異なった価値観やモノの見方、誤解や欺瞞、妥協と反発。愛情と裏切り。記憶の歪曲や美化。結局、そこにある世界はひとつではない。世界を「観る」ひとの数だけ存在している。

見えてるモノはひとつに見えてるだけで、実はパラレルワールドが常にひとの数だけ存在している。

本作は正直、分かりやすさや娯楽性には乏しいだろう。スカッと気分が晴れたり、なるほどと合点がいったり、深い感動を与えるものではない。そして本作の趣旨もそこにはないだろう。

「自分ひとりの見方」で世界を覆い尽くそうとしたり支配しようとする事が、いかに「現実離れ」した事であり、それは不寛容そのものなのだ。共通項を見出したり最大公約数的な見解を探ることもまた、不寛容につながる。手のひらから溢れ落ちていくなにか。掴みきれないなにか。受け入れたくないなにか。それも含めて現実なのだ。

見えていない事わからない事理解しようとしても出来ない事の詰まった世界。だからこそ、「みんなが思うしあわせ」にしがみつくことはない。

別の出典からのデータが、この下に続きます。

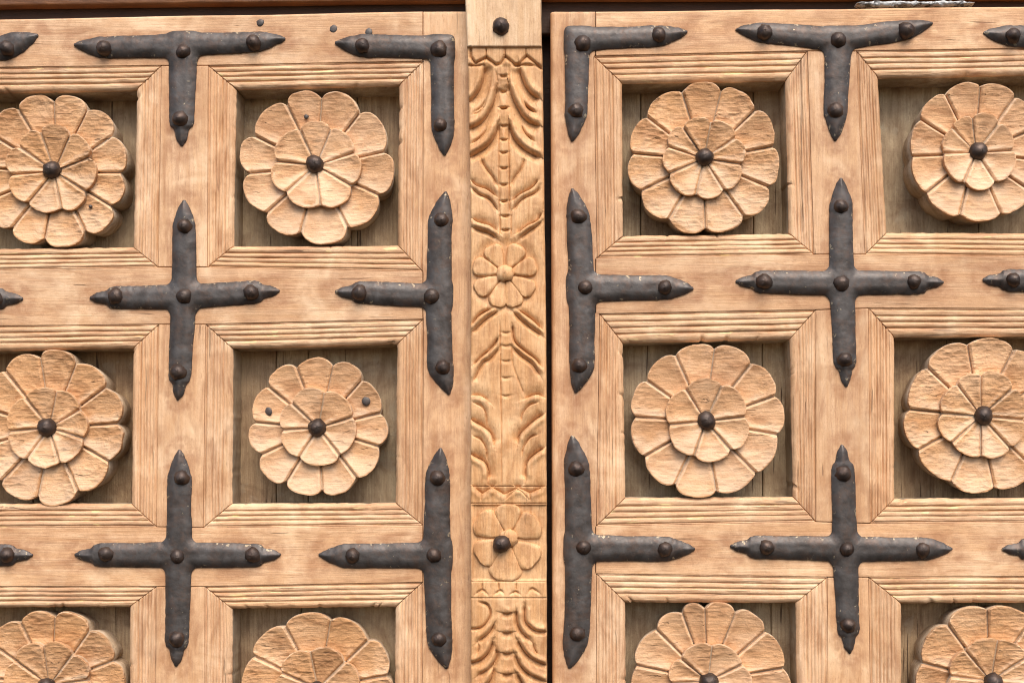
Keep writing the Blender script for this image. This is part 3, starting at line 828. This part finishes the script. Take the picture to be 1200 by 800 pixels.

ありのままを受け止められず、そうしたモノを排除しようとする「怪物」はあなたの中にもいつも存在しているのだ。豚の脳を間違いなくあなたも抱えている。

追記。
少年たちの同性愛への社会的に形作られた自己嫌悪とそこからの本人たちの受容という面も描かれるがそれはエピソードの中心ではあっても主題ではなかろう。担任とその彼女の関係、校長とその身代わりの亭主。それらの外部的な価値観との距離の取り方と相手との関係の構築も考え合わせると面白い。
外部性(世間体やマスコミ報道、教育機関の価値体系)が内部性に影響していく。それもまた「世界」の多様性や混沌でもある。